Robert & Roberta Adair



Stories from Robert & Roberta Adair

Part II: A few things I miss about the US and a few things I don’t really get about Jland. (Part I was 10 things that I really like.)

In no particular order (starting with the misses and ending with the “what?!”)…

- Pandora radio.  Oh how I miss thee.  I didn’t realize how I pretty much exclusively listened to Pandora until I got to Japan and couldn’t use it anymore (for copyright reasons or something).

- Qdoba, Panera, and many other restaurants (flavors, atmospheres, and prices).

- Mulch.  I miss the smell and look of fresh, dark, damp, soft mulch.

- The cutsy girl way of saying “oishii!!!” (delicious) while their mouths are half-full.  I see this all of the time on TV, hear it on the radio, and see friends do it.  My suggestion: take bite.  Chew.  Swallow.  Say, “This is delicious!” or something original without expectorating all over the place.

- Sakura tea.  If I wanted to drink salt water, I’d swim in the ocean.  To drink salt water with a few flower petals in it by choice is…not something that I get.

- Grouchy and lonely-looking old men.  I used to think that grandpas, universally, were jovial friends (both in the US and Kosovo).  Here – not entirely friendly.  I have a lot to learn about masculinity in Japan (and the HUGE difference between generations with both genders).

- The sound at game centers and pachinko (“innocent” gambling-esque) places.  Imagine cranked up electronic songs, instructions in high-pitched voices, and noises coming from dozens (if not hundreds) of games.  Add flashing lights, cigarette smoke, and a running-away-Roberta.
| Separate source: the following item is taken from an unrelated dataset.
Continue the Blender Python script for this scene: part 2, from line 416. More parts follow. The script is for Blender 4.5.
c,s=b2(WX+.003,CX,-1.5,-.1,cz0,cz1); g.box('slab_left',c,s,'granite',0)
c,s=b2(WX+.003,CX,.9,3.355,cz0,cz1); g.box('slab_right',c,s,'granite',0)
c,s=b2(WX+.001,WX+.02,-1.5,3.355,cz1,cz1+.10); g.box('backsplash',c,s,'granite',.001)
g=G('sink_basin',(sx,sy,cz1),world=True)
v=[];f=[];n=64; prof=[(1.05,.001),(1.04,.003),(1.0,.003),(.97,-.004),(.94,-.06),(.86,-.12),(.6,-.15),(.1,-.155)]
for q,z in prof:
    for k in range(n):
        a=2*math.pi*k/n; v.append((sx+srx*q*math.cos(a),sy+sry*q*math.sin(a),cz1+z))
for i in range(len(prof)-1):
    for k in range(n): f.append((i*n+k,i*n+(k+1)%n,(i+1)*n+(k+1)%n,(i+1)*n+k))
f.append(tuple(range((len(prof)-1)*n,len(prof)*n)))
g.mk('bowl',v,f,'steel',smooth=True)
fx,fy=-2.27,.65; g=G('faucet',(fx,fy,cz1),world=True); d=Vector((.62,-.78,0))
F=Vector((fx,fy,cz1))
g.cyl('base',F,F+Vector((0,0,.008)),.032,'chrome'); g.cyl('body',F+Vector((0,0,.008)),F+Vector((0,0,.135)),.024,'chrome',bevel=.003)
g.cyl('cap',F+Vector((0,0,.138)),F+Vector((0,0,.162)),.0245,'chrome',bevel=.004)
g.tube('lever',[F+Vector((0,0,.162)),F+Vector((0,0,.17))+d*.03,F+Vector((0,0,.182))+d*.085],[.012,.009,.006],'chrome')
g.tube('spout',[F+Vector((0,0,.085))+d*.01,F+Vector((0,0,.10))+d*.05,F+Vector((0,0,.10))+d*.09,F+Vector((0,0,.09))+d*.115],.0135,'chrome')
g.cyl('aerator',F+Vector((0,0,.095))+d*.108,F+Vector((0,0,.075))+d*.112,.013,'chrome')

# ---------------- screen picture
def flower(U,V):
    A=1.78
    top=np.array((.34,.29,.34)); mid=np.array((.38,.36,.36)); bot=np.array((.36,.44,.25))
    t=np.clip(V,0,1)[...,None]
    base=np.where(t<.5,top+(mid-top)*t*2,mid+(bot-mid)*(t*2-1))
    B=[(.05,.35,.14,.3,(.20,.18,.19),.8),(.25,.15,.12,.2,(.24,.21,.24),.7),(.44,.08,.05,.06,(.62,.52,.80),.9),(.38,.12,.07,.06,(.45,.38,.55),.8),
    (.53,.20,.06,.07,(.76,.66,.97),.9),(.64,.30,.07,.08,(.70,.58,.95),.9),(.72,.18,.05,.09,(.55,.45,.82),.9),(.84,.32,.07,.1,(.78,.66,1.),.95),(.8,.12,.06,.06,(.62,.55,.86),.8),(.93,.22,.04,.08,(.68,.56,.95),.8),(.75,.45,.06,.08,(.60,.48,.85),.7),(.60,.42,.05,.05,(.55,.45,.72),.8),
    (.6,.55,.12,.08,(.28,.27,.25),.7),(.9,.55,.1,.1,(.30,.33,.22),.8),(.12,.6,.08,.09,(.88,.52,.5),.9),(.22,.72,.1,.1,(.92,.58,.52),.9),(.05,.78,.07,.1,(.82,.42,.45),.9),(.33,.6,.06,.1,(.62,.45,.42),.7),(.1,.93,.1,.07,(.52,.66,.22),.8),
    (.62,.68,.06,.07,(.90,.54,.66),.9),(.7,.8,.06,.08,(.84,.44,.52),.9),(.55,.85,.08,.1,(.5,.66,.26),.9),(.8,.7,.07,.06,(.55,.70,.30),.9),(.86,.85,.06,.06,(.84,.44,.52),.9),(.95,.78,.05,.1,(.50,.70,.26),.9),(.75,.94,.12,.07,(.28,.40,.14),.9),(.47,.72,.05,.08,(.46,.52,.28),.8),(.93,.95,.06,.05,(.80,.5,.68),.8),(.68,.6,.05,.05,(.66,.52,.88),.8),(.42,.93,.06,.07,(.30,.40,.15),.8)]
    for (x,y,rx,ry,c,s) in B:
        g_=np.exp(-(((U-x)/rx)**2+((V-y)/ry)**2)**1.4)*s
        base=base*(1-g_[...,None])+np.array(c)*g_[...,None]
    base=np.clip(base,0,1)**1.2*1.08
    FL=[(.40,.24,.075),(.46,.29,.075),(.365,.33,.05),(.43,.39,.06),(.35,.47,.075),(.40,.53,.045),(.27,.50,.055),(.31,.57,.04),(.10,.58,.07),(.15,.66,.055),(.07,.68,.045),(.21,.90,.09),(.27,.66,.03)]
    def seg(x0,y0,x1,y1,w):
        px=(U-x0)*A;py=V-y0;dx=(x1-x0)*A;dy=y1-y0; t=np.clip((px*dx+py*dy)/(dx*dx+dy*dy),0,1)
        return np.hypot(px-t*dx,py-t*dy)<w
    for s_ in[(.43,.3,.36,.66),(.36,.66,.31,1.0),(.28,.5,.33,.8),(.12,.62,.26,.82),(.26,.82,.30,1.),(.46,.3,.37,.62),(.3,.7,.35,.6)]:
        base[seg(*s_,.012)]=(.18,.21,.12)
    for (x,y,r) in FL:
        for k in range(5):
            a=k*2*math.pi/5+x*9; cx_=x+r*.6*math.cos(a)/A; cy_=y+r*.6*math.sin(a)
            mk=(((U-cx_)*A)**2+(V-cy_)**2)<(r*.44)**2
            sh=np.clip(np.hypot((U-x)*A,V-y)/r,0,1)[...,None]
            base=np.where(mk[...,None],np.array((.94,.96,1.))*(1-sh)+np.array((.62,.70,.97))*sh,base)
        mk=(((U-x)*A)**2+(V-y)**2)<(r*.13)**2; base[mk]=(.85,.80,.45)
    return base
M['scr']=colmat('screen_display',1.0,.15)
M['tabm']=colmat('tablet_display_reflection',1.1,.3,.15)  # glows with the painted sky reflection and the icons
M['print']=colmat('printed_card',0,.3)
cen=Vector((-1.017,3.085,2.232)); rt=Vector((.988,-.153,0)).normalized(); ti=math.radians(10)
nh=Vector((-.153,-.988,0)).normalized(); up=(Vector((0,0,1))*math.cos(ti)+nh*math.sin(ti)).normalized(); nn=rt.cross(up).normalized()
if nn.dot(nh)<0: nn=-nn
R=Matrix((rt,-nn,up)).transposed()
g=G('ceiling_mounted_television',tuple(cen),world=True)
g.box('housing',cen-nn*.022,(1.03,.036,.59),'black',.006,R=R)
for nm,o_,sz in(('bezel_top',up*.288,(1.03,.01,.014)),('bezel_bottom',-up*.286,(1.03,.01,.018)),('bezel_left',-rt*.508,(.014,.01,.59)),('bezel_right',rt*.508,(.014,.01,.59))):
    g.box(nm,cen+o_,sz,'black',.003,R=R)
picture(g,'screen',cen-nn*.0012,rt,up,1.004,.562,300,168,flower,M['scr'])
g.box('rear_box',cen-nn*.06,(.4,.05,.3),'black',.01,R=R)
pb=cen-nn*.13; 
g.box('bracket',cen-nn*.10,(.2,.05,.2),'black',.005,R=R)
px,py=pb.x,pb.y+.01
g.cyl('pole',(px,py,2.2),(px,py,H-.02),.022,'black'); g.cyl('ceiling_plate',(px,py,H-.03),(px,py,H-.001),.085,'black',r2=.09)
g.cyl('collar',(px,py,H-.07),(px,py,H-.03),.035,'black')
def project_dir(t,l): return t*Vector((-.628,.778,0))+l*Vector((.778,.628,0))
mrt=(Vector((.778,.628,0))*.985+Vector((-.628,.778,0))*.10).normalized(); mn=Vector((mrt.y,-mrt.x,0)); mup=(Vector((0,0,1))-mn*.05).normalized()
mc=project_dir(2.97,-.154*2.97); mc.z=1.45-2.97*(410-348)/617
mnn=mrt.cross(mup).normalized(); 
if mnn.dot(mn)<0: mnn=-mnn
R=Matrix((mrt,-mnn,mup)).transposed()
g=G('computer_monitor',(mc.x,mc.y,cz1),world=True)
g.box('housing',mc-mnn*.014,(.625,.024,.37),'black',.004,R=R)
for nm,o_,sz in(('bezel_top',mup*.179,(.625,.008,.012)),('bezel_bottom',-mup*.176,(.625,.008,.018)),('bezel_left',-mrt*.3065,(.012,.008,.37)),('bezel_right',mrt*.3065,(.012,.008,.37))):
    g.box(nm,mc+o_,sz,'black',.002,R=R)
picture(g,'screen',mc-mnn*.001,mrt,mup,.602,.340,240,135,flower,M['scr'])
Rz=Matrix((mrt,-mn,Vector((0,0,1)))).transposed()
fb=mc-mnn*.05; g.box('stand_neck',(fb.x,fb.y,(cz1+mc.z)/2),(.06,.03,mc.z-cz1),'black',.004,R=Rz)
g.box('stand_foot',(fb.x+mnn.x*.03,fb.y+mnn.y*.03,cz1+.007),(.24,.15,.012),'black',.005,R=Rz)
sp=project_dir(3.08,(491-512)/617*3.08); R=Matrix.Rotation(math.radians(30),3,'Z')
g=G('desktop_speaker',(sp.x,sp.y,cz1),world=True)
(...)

Seriously, even thinking about that atmosphere makes me wrinkle my nose and slump.

- Pantyhose.  I went to a more formal event and wore nylons for the first time since…10th grade?  Yuck.  I see women just running errands wearing them, and I can thing of few things I would rather wear less.

- Aprons.  I understand the practical side of them.  But women wear them a lot.  (I mean a lot a lot.)  Like they walk around town in them.  Japan has uniforms for everything, and I think some women wear their aprons as a uniform (“my place is in the kitchen”??).  I know I’m overreacting, but I often want to squeak, “Take off your apron!  You make it look like like feminism never happened!!”

As I’ve mentioned before, I wonder which of these will continue to grate and which ones I won’t even think about this time next year.  Hm.